November 28, 2022
Discipline: Membership

Jay Clayton

If you’re like many fundraisers we hear from, your excitement over your growing sustainer program is tempered by your disappointment over the performance of your recent drives. What’s going on? Is it realistic to think your drives should perform the way they used to?

You’re not alone in feeling disoriented. Most sustainers start out as givers during on-air fundraisers. Once they become sustainers, some will upgrade their monthly gifts or make additional one-time gifts during your on-air drives, but most stop giving during drives. So in many – but not all – cases, an increase in the number of sustainers at your station will decrease the number of people who will give to your on-air fundraiser.

The key is to keep your expectations realistic.

You’ll need to change how you determine both the number of members you seek and the total revenue they provide. Here’s how to set realistic drive goals in six steps. We’re focusing on on-air drives here, of course, but you can use this checklist for direct mail and other campaigns too.

Step 1. Write down the amount of money you raised during last year’s on-air fundraiser.

Use the actual amount contributed rather than your goal, unless they happen to be the same number.

Exclude major gifts of $1,000 or more.

Write down the number of donors who contributed. Exclude the outliers, including all donors who entered contests without making a contribution and those who gave $5 or less in a single gift in response to a contest, and the donors who gave $1,000 or more.

Step 2. Separate one-time from monthly donors.

Break the above numbers into:

  1. Donors and dollars associated with one-time gifts.
  2. Donors and dollars associated with monthly (sustainer) contributions.
  3. Determine the average gift for each category of donors separately.

Step 3. Remove the Sustainers

You can assume most of the donors who became sustainers during last year’s on-air fundraiser will not contribute to this year’s campaign. Subtract these donors – and the dollars associated with them – from last year’s results.

Step 4. Figure out your sustainer trajectory.

The remaining donors and dollars form a reasonable expectation of what you could raise in this year’s on-air fundraiser. This is your baseline. But now you need to add in a few factors, and do a little educated crystal ball-gazing.

Your sustainer trajectory is the percentage of donors you think will sign on as sustainers during this year’s on-air fundraiser. The trend line from your last several drives (not just the most recent one) should indicate what you can expect. The number of sustainers and the revenue associated with them need to be factored into your new goal.

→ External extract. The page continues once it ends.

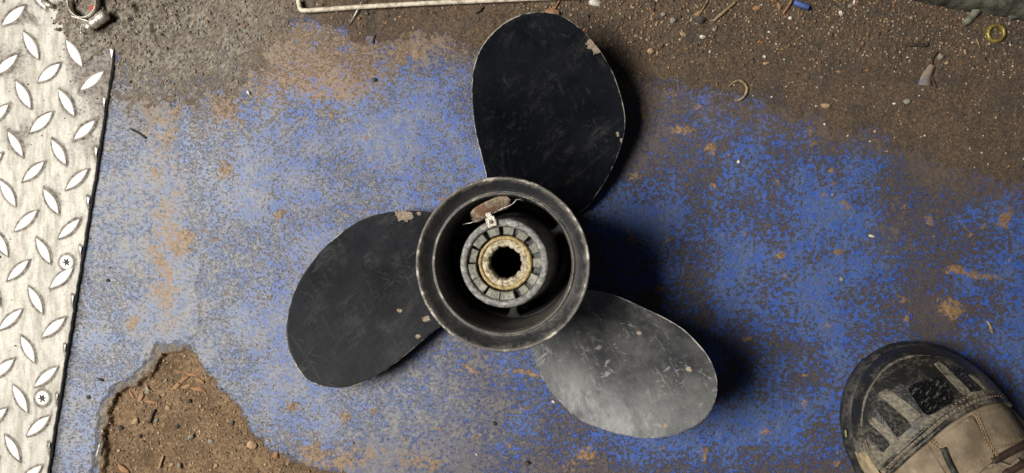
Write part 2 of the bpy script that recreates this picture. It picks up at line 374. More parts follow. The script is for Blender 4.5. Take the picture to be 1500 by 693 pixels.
dust_haze = .95 * sstep(430, 150, Uw) + .22 * sstep(1100, 500, Uw) + .42 * sstep(1000, 350, Uw) + .25 * blob(1290, 360, 60, 60) + .28 * blob(620, 600, 200, 60) * sstep(900, 500, U)  # paler to the left: dust film plus painted haze
wearA = .31 + .52 * (fbm(U, V, 120, 4, 70) - .5) * 2 + .22 * (fbm(U, V, 34, 3, 74) - .5) * 2 + .22 * sstep(90, 0, V - mb) + .16 * blob(1380, 480, 160, 60) + .30 * blob(250, 420, 50, 180) + .25 * sstep(620, 690, Vw) + .06 * sstep(1300, 1500, U)
# the broken-out bay at the lower left
poly = np.array([(140, 720), (147, 640), (152, 603), (164, 577), (196, 566), (214, 548), (232, 514), (262, 510), (285, 520), (305, 545), (330, 575), (352, 600), (366, 632), (392, 656), (430, 672), (470, 690), (520, 705), (540, 760), (140, 760)], float)
sub = (U > 60) & (U < 640) & (V > 440) & (V < 800)
pu = (U + warp(4, 9, 80) + warp(9, 30, 81))[sub]; pv = (V + warp(4, 9, 82) + warp(7, 30, 83))[sub]
dmin = np.full(pu.shape, 1e9); ins = np.zeros(pu.shape, bool)
for i in range(len(poly)):
    a = poly[i]; b = poly[(i + 1) % len(poly)]; ab = b - a
    t = np.clip(((pu - a[0]) * ab[0] + (pv - a[1]) * ab[1]) / (ab @ ab), 0, 1)
    dmin = np.minimum(dmin, np.hypot(pu - a[0] - t * ab[0], pv - a[1] - t * ab[1]))
    cnd = ((a[1] > pv) != (b[1] > pv)) & (pu < (b[0] - a[0]) * (pv - a[1]) / (b[1] - a[1] + 1e-9) + a[0]); ins ^= cnd
sd = np.full(X.shape, -99.0); sd[sub] = np.where(ins, dmin, -dmin)
width = 1.4 + 11 * sstep(235, 330, U)
hole = sstep(-width, width, sd - 3)
ledge = sstep(-10.5, -8.5, sd + 6 * (fbm(U, V, 26, 3, 90) - .45)) * sstep(330, 250, U)
holecol = sstep(-width * .8, width * .8, sd)
# heights
Z = .00035 * (fbm(U, V, 6, 3, 100) - .5) + .0006 * (fbm(U, V, 40, 3, 101) - .5)
gran = fbm(U * .8 + V * .6, (V * .8 - U * .6) * .55, 4.2, 4, 102) - .5; lump = fbm(U, V, 16, 4, 103) - .5; big = fbm(U, V, 60, 3, 104) - .5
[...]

Determine your overall membership revenue and donor trajectory. If your station is growing by an average of six percent per year in donors and membership dollars, is this likely to continue, or do you expect the amounts to be higher or lower? Factor your anticipated growth into your donor and dollar projections.

Did you have an election year or other unusual circumstance that increased or decreased the results of last year’s on-air fundraiser? Factor that in or out of your projections for this year’s campaign.

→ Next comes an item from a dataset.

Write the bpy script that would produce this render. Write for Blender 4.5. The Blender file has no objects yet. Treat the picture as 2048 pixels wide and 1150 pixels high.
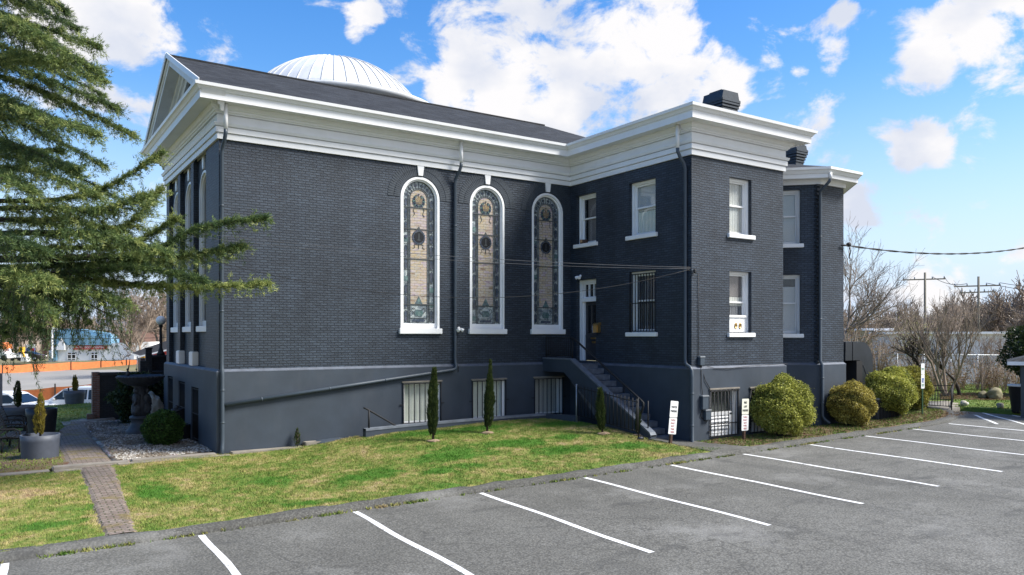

Step 5. Sync your revised numbers with your goals.

Apply your typical fulfillment rate to your projections to determine the amount of pledges and pledged dollars you’ll need to meet your goals for contributors and contributions. Also check with your finance department to make sure you’re in agreement about what percentage of sustainer dollars raised in this drive can be recognized in your current fiscal year.

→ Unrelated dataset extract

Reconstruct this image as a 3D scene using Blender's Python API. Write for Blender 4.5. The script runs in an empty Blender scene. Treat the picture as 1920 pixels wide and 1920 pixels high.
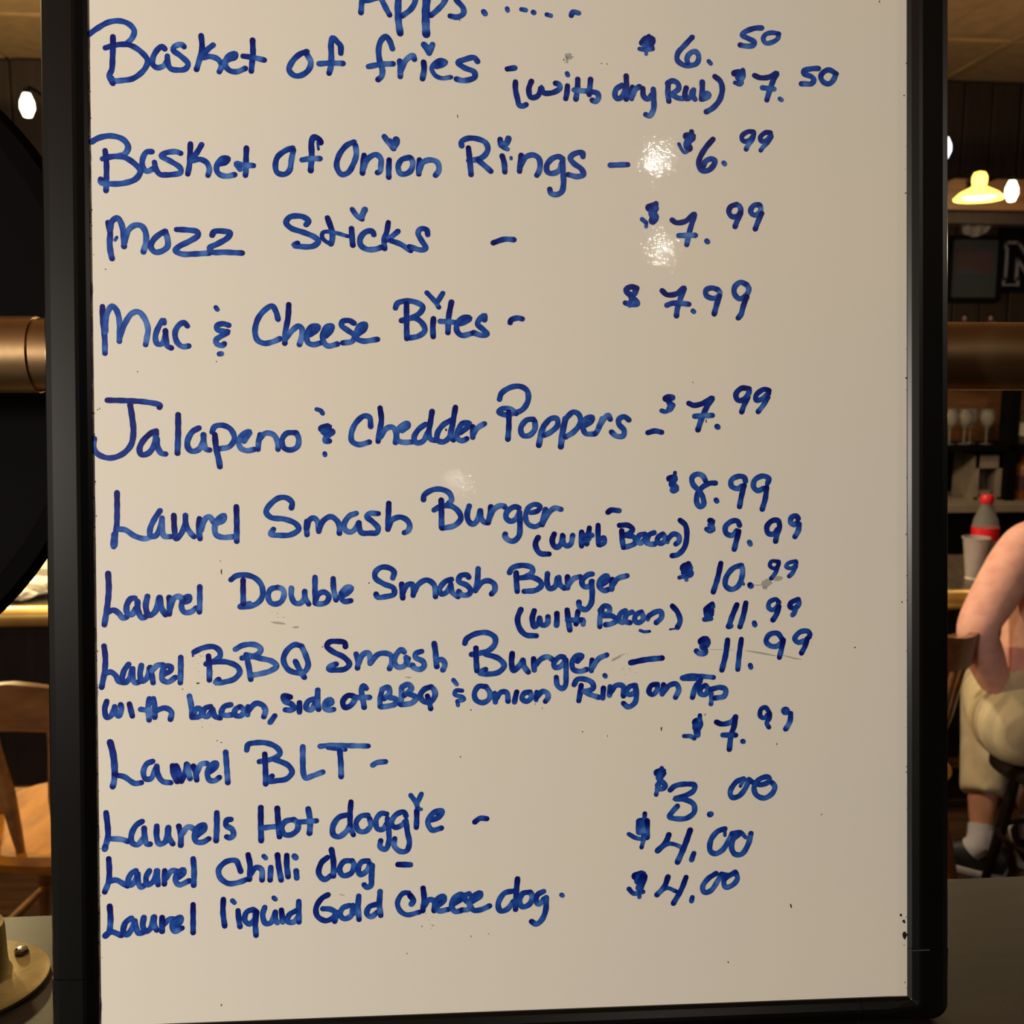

Step 6. Calculate your need for upgrades.

If you will ask for sustainer upgrades during the drive, estimate a response rate and factor this into your goal for dollars and donors.

Don’t forget…

Keep in mind the giving history of donors who sign on as monthly givers during your on-air fundraisers. If donors who used to give via direct mail are drawn to the appeal of monthly giving as a result of your on-air fundraising, then you have moved these donors out of your direct mail pool and you’ll need to apply this adjustment to your direct mail projections, not just to your pledge drive goals.

These guidelines will have you well on your way to setting a goal that you all feel good about, one that recognizes and builds on the success you’ve made in growing your sustainer program. In the end, it’s all about the total dollars toward your mission, not the total dollars toward your drive goal!